Like with all our blog responses, your response should be of published quality work with minimal errors and all the conventions of formal English. Use full sentences. Capitalize the beginnings of sentences. Avoid the informal language you might use in e-mail, on IM or Facebook.

23 March 2009

Lord What Fools These Mortals Be! - Midsummer Posting #1

This is the first Midsummer blog response assignment. It is due before class starts on Thursday, March 26.

We are starting A Midsummer Night's Dream, which is a complex, fanciful play that lays bare the humor and foibles of young love.

To get us started, we tackled the twisted, complex plot. You have been given a basic summary of the storyline of the play, (titled "Lord, what fools these mortals be!"), which covers the play up to the end of Act III. For your reference, there is a version of the summary here.Your assignment now is to take this mixed-up love mess and bring it to a conclusion with a happy ending. As it stands right now, everything is messed up and needs resolution. Assume the role of a narrator and finish the story. This is your chance to control how this all turns out before we see Shakespeare's version in the play.

A couple things to remember before completing your posting: 1) your story must have a happy ending, just like a Shakespearean comedy would. 2) you must come up with a way to solve the problems of a majority of the characters. 3) your creative ending must be in the form of a story, continuing the storyline you've been given.
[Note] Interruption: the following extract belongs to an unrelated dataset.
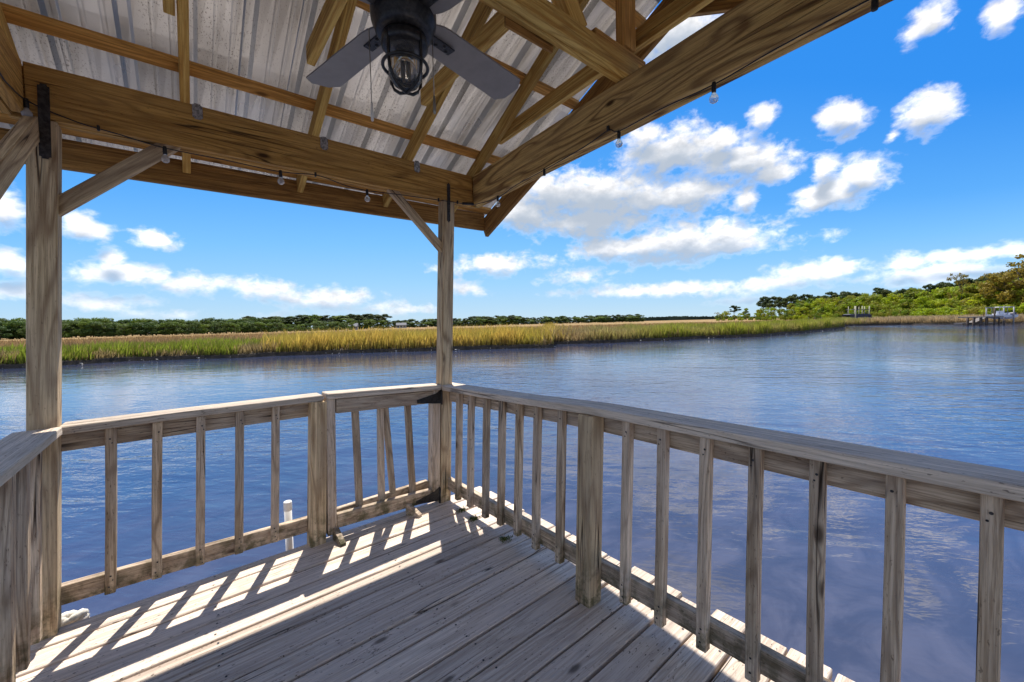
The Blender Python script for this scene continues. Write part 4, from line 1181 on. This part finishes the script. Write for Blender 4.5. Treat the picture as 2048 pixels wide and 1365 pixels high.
# metal roof sheets: ribbed profile
def sheet_profile(x0, x1):
    P_ = 0.2235; out = []
    x_ = math.floor(x0 / P_) * P_ - 0.205
    pts = []
    while x_ < x1 + P_:
        pts += [(x_ - 0.030, 0.0), (x_ - 0.016, 0.040), (x_ + 0.016, 0.040), (x_ + 0.030, 0.0), (x_ + 0.085, 0.0), (x_ + 0.091, 0.0025), (x_ + 0.100, 0.0025), (x_ + 0.106, 0.0), (x_ + 0.150, 0.0), (x_ + 0.156, 0.0025), (x_ + 0.165, 0.0025), (x_ + 0.171, 0.0)]
        x_ += P_
    pts.sort()
    inn = [p for p in pts if x0 < p[0] < x1]
    xs_ = [p[0] for p in pts]; zs_ = [p[1] for p in pts]
    return [(x0, float(np.interp(x0, xs_, zs_)))] + inn + [(x1, float(np.interp(x1, xs_, zs_)))]
def sheet(x0, x1, front, lift=0.0):
    bm = bmesh.new(); pr = sheet_profile(x0, x1)
    nrm = n_up if front else Vector((0, -SL, 1)).normalized()
    ysn = [0.53, 0.2, -0.2, -0.6, -1.0, YR]
    grid = []
    for y_ in ysn:
        yy = y_ if front else 2 * YR - y_
        c_ = Vector((0, yy, zr(y_))) + nrm * (RH + 0.0415 + lift)
        grid.append([bm.verts.new(c_ + Vector((a, 0, 0)) + nrm * (b_ + 0.0012 * math.sin(a * 9 + y_ * 5))) for a, b_ in pr])
    for a, b_ in zip(grid, grid[1:]):
        for q in range(len(pr) - 1): bm.faces.new((a[q], a[q + 1], b_[q + 1], b_[q]))
    r2 = bmesh.ops.solidify(bm, geom=list(bm.faces), thickness=0.0012)
    return from_bm("roof_sheet", bm, M_SHEET, sh)
cuts = [-2.66, -1.77, -0.876, 0.018, 0.865]
for a, b_ in zip(cuts, cuts[1:]):
    lf = 0.0006 if cuts.index(a) % 2 else 0.0
    sheet(a - 0.001, b_ + 0.001, True, lf); sheet(a - 0.001, b_ + 0.001, False, lf)
bm = bmesh.new()
rc = [(-0.16, 0), (-0.155, 0.006), (-0.01, 0.006 + 0.145 * SL), (0.01, 0.006 + 0.145 * SL), (0.155, 0.006), (0.16, 0)]
zrc = zrid + (RH + 0.066) * math.sqrt(1 + SL * SL) - 0.15 * SL
va = [bm.verts.new((-2.68, YR + a, zrc + b_)) for a, b_ in rc]; vb_ = [bm.verts.new((0.88, YR + a, zrc + b_)) for a, b_ in rc]
for q in range(len(rc) - 1): bm.faces.new((va[q], va[q + 1], vb_[q + 1], vb_[q]))
bmesh.ops.solidify(bm, geom=list(bm.faces), thickness=0.001)
from_bm("ridge_cap", bm, M_SHEET, sh)
# fascia and rake boards
bd("fascia", (-2.60, 0.472, 2.232), (0.80, 0.472, 2.262), 0.036, 0.150, (0, 1, 0), M_FASC, bev=0.003)
bd("fascia", (-2.60, 2 * YR - 0.472, 2.25), (0.80, 2 * YR - 0.472, 2.25), 0.036, 0.150, (0, 1, 0), M_FASC, bev=0.003)
for xr in (0.822, -2.62):
    for front in (True, False):
        f_ = 1 if front else -1
        yA = 0.492 if front else 2 * YR - 0.492
        zA = zr(0.492) + 0.035; zE = zr(YR) + 0.035
        bd("rake_board", (xr, yA, zA - 0.055), (xr, YR + 0.001 * f_, zE - 0.055), 0.036, 0.165, (1, 0, 0), M_FASC, bev=0.003)
# corner braces
bd("brace", (-1.857, 0.0445, 1.83), (-1.395, 0.0445, 2.262), 0.038, 0.064, (0, 1, 0), M_POST, bev=0.003)
bd("brace", (0.115, 0.0445, 1.87), (-0.285, 0.0445, 2.258), 0.038, 0.056, (0, 1, 0), M_POST, bev=0.003)
bd("brace", (-1.858, 0.02, 2.20), (-1.858, -0.60, 1.775), 0.038, 0.089, (1, 0, 0), M_POST, bev=0.003)

# ================================================================== CEILING FAN
FC = Vector((-0.835, -1.402, 0))
fan = empty("ceiling_fan", (FC.x, FC.y, 2.222), "black ceiling fan with four grey blades and caged glass lamp", "ceiling fan")
lathe("canopy", [(0, 0.233), (0.06, 0.232), (0.065, 0.21), (0.02, 0.20), (0.016, 0.20), (0.016, 0.14)], M_BLACK, fan, 24)
lathe("motor_housing", [(0, 0.165), (0.06, 0.162), (0.088, 0.14), (0.098, 0.11), (0.100, 0.045), (0.097, 0.028), (0.089, 0.012), (0.087, 0.0), (0.080, -0.008), (0.058, -0.012), (0, -0.012)], M_BLACK, fan, 40)
lathe("light_fitter", [(0, -0.012), (0.066, -0.012), (0.070, -0.020), (0.070, -0.042), (0.062, -0.048), (0, -0.048)], M_BLACK, fan, 32)
lathe("lamp_holder", [(0, -0.048), (0.020, -0.048), (0.020, -0.075), (0.014, -0.078), (0, -0.078)], M_BLACK, fan, 20)
# glass jar, with wall thickness
jar = [(0.050, -0.046), (0.050, -0.09), (0.052, -0.115), (0.049, -0.135), (0.036, -0.153), (0.016, -0.161), (0, -0.162)]
lathe("glass_globe", jar + [(0.013, -0.1585), (0.034, -0.150), (0.0465, -0.133), (0.0495, -0.115), (0.0475, -0.09), (0.0475, -0.046)][0:], M_GLASS, fan, 36)
lathe("bulb", [(0, -0.078), (0.012, -0.079), (0.018, -0.092), (0.027, -0.108), (0.029, -0.120), (0.024, -0.135), (0.010, -0.143), (0, -0.144)], M_GLASS, fan, 24)
for a in range(4):
    th = a * math.pi / 2
    q = tube("filament", [(0.006 * math.cos(th), 0.006 * math.sin(th), -0.092), (0.009 * math.cos(th), 0.009 * math.sin(th), -0.128)], 0.0028, M_AMBER, fan, 6)
# wire guard
bm = bmesh.new()
for a in range(4):
    th = a * math.pi / 2 + 0.33
    pr = [(0.066, -0.02), (0.0665, -0.06), (0.067, -0.10), (0.064, -0.128), (0.050, -0.152), (0.028, -0.169), (0.0, -0.176)]
    tube_bm(bm, [(r_ * math.cos(th), r_ * math.sin(th), z_) for r_, z_ in pr], 0.0052, 8)
tube_bm(bm, [(0.068 * math.cos(k_ * math.pi / 20), 0.068 * math.sin(k_ * math.pi / 20), -0.098) for k_ in range(41)], 0.0052, 8, False)
bmesh.ops.recalc_face_normals(bm, faces=bm.faces)
from_bm("lamp_guard", bm, M_BLACK, fan, True)
def blade(ang):
    bm = bmesh.new(); N_ = 16; L0, L1 = 0.09, 0.535
    top_, bot_ = [], []
    outline = []
    for k_ in range(N_ + 1):
        s = k_ / N_; x_ = L0 + (L1 - L0) * s
        hw = 0.056 + 0.013 * s
        if s < 0.08: hw *= 0.75 + 0.25 * s / 0.08
        e_ = (x_ - (L1 - 0.03)) / 0.03
        if e_ > 0: hw *= math.sqrt(max(0.25, 1 - 0.75 * e_ * e_))
        outline.append((x_, hw))
    for zoff, arr in ((0.003, top_), (-0.003, bot_)):
        for x_, hw in outline:
            arr.append([bm.verts.new((x_, s_ * hw, zoff - s_ * hw * 0.20)) for s_ in (-1, 0, 1)])
    for k_ in range(N_):
        for q in range(2):
            bm.faces.new((top_[k_][q], top_[k_ + 1][q], top_[k_ + 1][q + 1], top_[k_][q + 1]))
            bm.faces.new((bot_[k_][q], bot_[k_][q + 1], bot_[k_ + 1][q + 1], bot_[k_ + 1][q]))
        for q in (0, 2): bm.faces.new((top_[k_][q], bot_[k_][q], bot_[k_ + 1][q], top_[k_ + 1][q]))
    for k_ in (0, N_):
        for q in range(2): bm.faces.new((top_[k_][q], top_[k_][q + 1], bot_[k_][q + 1], bot_[k_][q]))
    bmesh.ops.recalc_face_normals(bm, faces=bm.faces)
    o = from_bm("blade", bm, M_BLADE, fan); o.rotation_euler = (0, 0, ang); o.location = (0, 0, 0.052)
    arm = bmesh.new(); add_box(arm, 0.085, 0.20, -0.018, 0.018, -0.011, -0.0045)
    bmesh.ops.bevel(arm, geom=list(arm.edges), offset=0.002, segments=1, affect='EDGES')
    from_bm("blade_arm", arm, M_BLACK, o)
    for (a, b_) in ((0.135, 0.008), (0.16, -0.008), (0.18, 0.008)):
        lathe("screw", [(0, -0.0145), (0.006, -0.0135), (0.006, -0.010)], M_BLACK, o, 10, (a, b_, 0))
for k_ in range(4): blade(math.radians(102 - 90 * k_))
def chain(dx, dy, L_, wmat):
    tube("pull_chain", [(dx, dy, 0.02), (dx, dy, 0.02 - L_)], 0.0014, M_CHAIN, fan, 6)
    lathe("chain_knob", [(0, 0.03), (0.003, 0.028), (0.0045, 0.0), (0.0045, -0.022), (0.003, -0.027), (0, -0.028)], wmat, fan, 12, (dx, dy, 0.02 - L_ - 0.02))
chain(-0.086, 0.066, 0.235, M_PALE); chain(0.082, -0.028, 0.20, M_CHAIN)

# ================================================================== STRING LIGHTS
sl = empty("string_lights", (-0.8, -0.03, 2.2), "black string of small clear bulbs pinned along the beams", "string lights")
def pin(p): return Vector(p) - Vector(sl.location)
cab = [(-1.862, -1.2, 2.31), (-1.866, -0.42, 2.25), (-1.868, -0.22, 2.252), (-1.852, -0.016, 2.282), (-1.72, -0.012, 2.243), (-1.60, -0.012, 2.228), (-1.436, -0.012, 2.206), (-1.2, -0.012, 2.205), (-0.945, -0.012, 2.200),
       (-0.75, -0.012, 2.222), (-0.60, -0.012, 2.195), (-0.46, -0.012, 2.188), (-0.2, -0.012, 2.205), (0.02, -0.012, 2.216), (0.20, -0.012, 2.226), (0.30, -0.03, 2.222), (0.362, -0.10, 2.226)]
cab += [(rx(y_) - 0.015 + ox, y_, z_) for y_, z_, ox in ((-0.30, 2.222, .035), (-0.55, 2.228, .01), (-0.857, 2.226, .0), (-1.2, 2.232, -.01), (-1.36, 2.252, -.0075), (-1.42, 2.226, .0), (-1.65, 2.228, 0.0), (-1.88, 2.222, 0.01), (-2.1, 2.229, 0.0), (-2.4, 2.231, 0.0), (-2.9, 2.228, 0.0))]
def smooth(pts, n_=4):
    out = []
    P_ = [Vector(p) for p in pts]
    for i_ in range(len(P_) - 1):
        p0, p1_, p2_, p3_ = P_[max(0, i_ - 1)], P_[i_], P_[i_ + 1], P_[min(len(P_) - 1, i_ + 2)]
        for k_ in range(n_):
            t_ = k_ / n_
            out.append(0.5 * ((2 * p1_) + (p2_ - p0) * t_ + (2 * p0 - 5 * p1_ + 4 * p2_ - p3_) * t_ * t_ + (3 * p1_ - p0 - 3 * p2_ + p3_) * t_ ** 3))
    out.append(P_[-1]); return out
tube("cable", [pin(p) for p in smooth(cab)], 0.0026, M_CABLE, sl, 6)
def bulb(p, has=True, tilt=0.0):
    b_ = lathe("socket", [(0, 0.012), (0.007, 0.012), (0.0085, 0.0), (0.0085, -0.022), (0.0075, -0.026), (0, -0.026)], M_CABLE, sl, 12, pin(p))
    if has:
        gl = lathe("bulb", [(0, -0.026), (0.006, -0.026), (0.0085, -0.032), (0.0155, -0.042), (0.0172, -0.050), (0.0145, -0.060), (0.007, -0.0655), (0, -0.0665)], M_BULB, b_, 20)
        tube("filament", [(-0.006, 0, -0.052), (0, 0, -0.058), (0.006, 0, -0.052)], 0.0009, M_AMBER, gl, 5)
    b_.rotation_euler = (tilt, tilt * 0.4, 0)
for p in ((-1.866, -0.020, 2.282), (-1.436, -0.016, 2.200), (-0.945, -0.016, 2.194), (-0.46, -0.016, 2.182)): bulb(p)
for y_, ox, has in ((-0.300, 0.03, True), (-0.857, 0.0, False), (-1.415, 0.005, True), (-1.875, 0.012, True), (-2.35, 0.0, False)): bulb((rx(y_) - 0.015 + ox, y_, 2.219), has)
for p in ((-1.66, -0.008, 2.238), (-0.76, -0.008, 2.226), (0.06, -0.008, 2.222), (0.22, -0.008, 2.232), (rx(-1.36) - 0.024, -1.36, 2.262), (-1.868, -0.36, 2.262)):
    q = box("clip", -0.005, 0.005, -0.006, 0.008, -0.012, 0.012, M_CABLE, sl, 0.002); q.location = pin(p)
q = tube("plug", [pin((0.255, -0.02, 2.226)), pin((0.335, -0.05, 2.228))], 0.010, M_CABLE, sl, 10)

# ================================================================== SMALL THINGS
pp = empty("water_pipe", (-0.958, 0.22, -0.7), "white plastic pipe rising from the water behind the left railing", "pipe")
tube("pipe", [(0, 0, -0.6), (0.006, 0, 0.93)], 0.0215, M_PVC, pp, 18)
lathe("pipe_cap", [(0.0245, -0.05), (0.0245, 0.0), (0.022, 0.006), (0, 0.007)], M_PVC, pp, 18, (0.006, 0, 0.93))
rp = empty("rope_coil", (-1.885, 0.115, -0.03), "coil of dirty white rope beside the foot of the near post", "rope")
bm = bmesh.new()
for k_ in range(4):
    pts = []
    rad = 0.058 - 0.008 * k_; 
    for a in range(25):
        th = a * 2 * math.pi / 24
        pts.append((rad * math.cos(th) + 0.006 * k_, 0.02 + 0.6 * rad * math.sin(th), -0.055 + 0.027 * k_ + 0.010 * math.sin(th * 2 + k_)))
    tube_bm(bm, pts, [0.0165 + 0.0025 * math.sin(a * 2.1) for a in range(25)], 8, False)
bmesh.ops.recalc_face_normals(bm, faces=bm.faces)
from_bm("coil", bm, M_ROPE, rp, True)
tube("loose_end", [(0.05, 0.02, -0.02), (0.075, 0.0, -0.12), (0.07, 0.02, -0.5), (0.07, 0.02, -0.75)], 0.015, M_ROPE, rp, 8)
# moss tufts at the feet of the first balusters
bm = bmesh.new()
for (cx_, cy_) in ((0.062, -0.20), (0.055, -0.36), (0.055, -0.70)):
    for _ in range(130):
        a = random.gauss(0, 0.020); c_ = random.gauss(0, 0.016); hh = random.uniform(0.006, 0.022)
        p = Vector((cx_ + a, cy_ + c_, 0.0005)); th = random.uniform(0, 6.28)
        d_ = Vector((math.cos(th), math.sin(th), 0)) * 0.0025
        bm.faces.new([bm.verts.new(p - d_), bm.verts.new(p + d_), bm.verts.new(p + Vector((random.gauss(0, .006), random.gauss(0, .006), hh)))])
ms = from_bm("moss", bm, M_SOFTGREEN); ms['kind'] = 'stuff'

# parents with offsets: boards were placed in world space through matrix_local above
bpy.context.view_layer.update()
Try to be creative and come up with an original, even outrageous, way to wrap up this storyline. As with all entries, you might consider writing on a word processing program first so you can proofread, edit, and continuously save before your final posting. Saving it in a word processing program will also cover you in case there's a problem posting.

13 January 2009

Warnings from 1984 and Fahrenheit 451

The response to this blog posting is due before class starts on Friday, Jan. 16

Both 1984 and Fahrenheit 451 are dystopian novels set in the future. However, one purpose of a dystopian novel is to warn readers about a flaw or problem in today's society today. Based on the first few pages of each novel, what flaw or problem do you think the author is trying to warn us about?

Select an example from one of the excerpts - either 1984 or Fahrenheit 451 - and use it to predict what you think the author is trying to warn us about. What is the problem in the futuristic society and how can it be connected to real problems that exist in our own world today? In your answer, you must use a specific passage or quote from the novel.

If it helps, think about the discussions we've had leading up to the novel about technology.

10 January 2009

Linking your Google docs essay to the wiki page

This assignment is due before class starts on Tuesday, Jan. 13

This assignment should be done after you have completed your Privacy Issues Mini-essay on Google documents. For this assignment, I am asking that you do the following to share your essay with the class and with others. Here is what you need to do:

  1. Publish your document
  2. Add a link to your document on the class wiki page.
Here are the directions for doing each of the tasks above.

To publish your document, open your essay on Google docs and click the share button in the upper right hand corner. There will be an option there to "Publish as web page." Click it.

To add the link, you need to get the html address of your published document. With your document still open, click share again and select "View as webpage." Once you see it as a web page, highlight the address. Your address should look something like this: http://docs.google.com/Doc?id=dgqgx5g5_122c59mntfm

Next, go to the class wiki page and find the page called - Student Privacy Essays. You can access it directly here. It did a sample entry to show you how it should look.

Log in to the wiki (using your username and password with the animals, numbers, and fruit). Write your name and underneath it, paste your essay address. Save the changes and you are done.